The plagues that precede and include the Passover were specifically pointed to show that the gods that the Egyptians trusted in had no power whatsoever. Four of these plagues were events in which the animals, supposedly guardians of the Egyptian population, turned into extremely troublesome or dangerous attackers (frogs, lice, wild beasts and locusts). Three of them subjected the ‘god-like’ animals to bouts of sickness (pestilence, boils) or devastation (hail) which, in the latter case, required human protection. Two of the plagues reduced Egyptian gods to a state of powerlessness in which they could not bestow their normal divine favors (Nile water turned into blood; darkness extinguishing Ra’s light). The last plague threatened and slew Egypt’s firstborn, man and beast. This would include Pharaoh himself, because it was usually the firstborn who inherited the throne and who, as noted above, was thought to be the child of Egypt’s foremost deity.

This last “plague” is where we find the Passover. In the middle of what would have seemed like chaos God is communicating an important truth to his people that have forgotten him. “I can save you” says God, “I have power over death, but what I do require is holiness and that you listen to what I say. If you do as I instruct you will be saved and can even be spared from death.” The whole process of eating the animal in obedience to the Passover regulations was an act of faith and obedience, involving faith in God’s gracious provision of the holiness that no human himself or herself can provide and obedience to a process that showed confidence in God’s true promises and requirements.
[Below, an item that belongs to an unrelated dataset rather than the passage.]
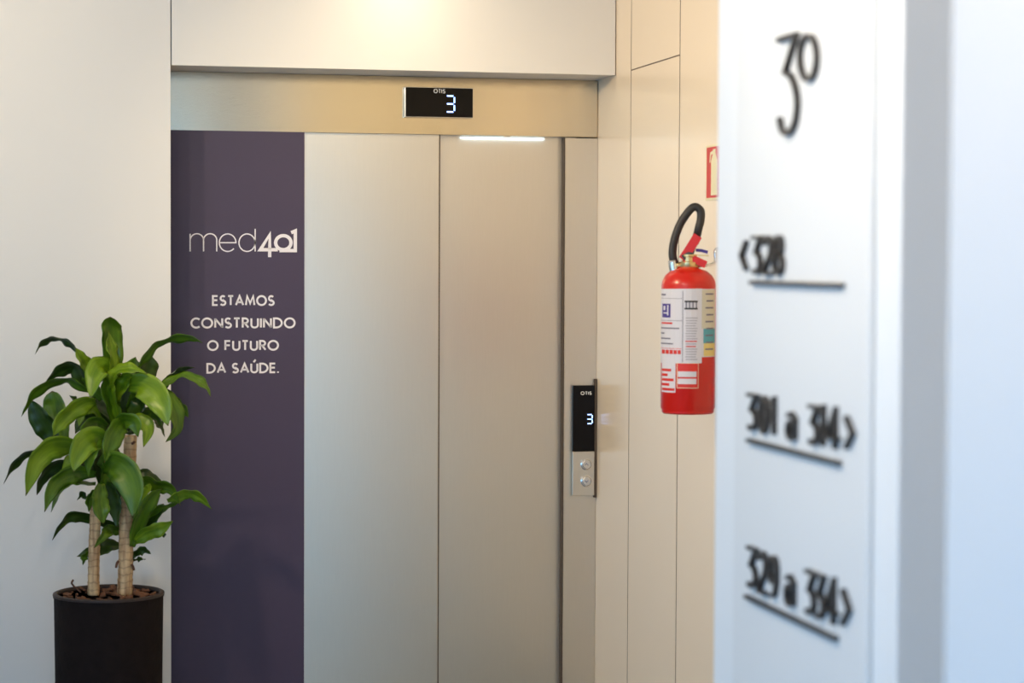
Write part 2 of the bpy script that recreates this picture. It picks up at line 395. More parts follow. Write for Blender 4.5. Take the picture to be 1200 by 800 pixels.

This is an incredibly important theme and one that the people of God will be reminded of as their story continues and that we ultimately see lived out, once again, in the person of Jesus.


  1. What is one thing that stood out to you from this week’s passage?
  2. What does this passage tell us about the Passover lamb? What would it accomplish for the Israelites?
  3. Why were the Israelites commanded to celebrate the Passover every year?
  4. How does John 1:29 connect with Exodus 12?
  5. Have you ever experienced God speaking truth to you in the midst of chaos? What happened?
  6. What is your salvation story? How do you celebrate it in your life?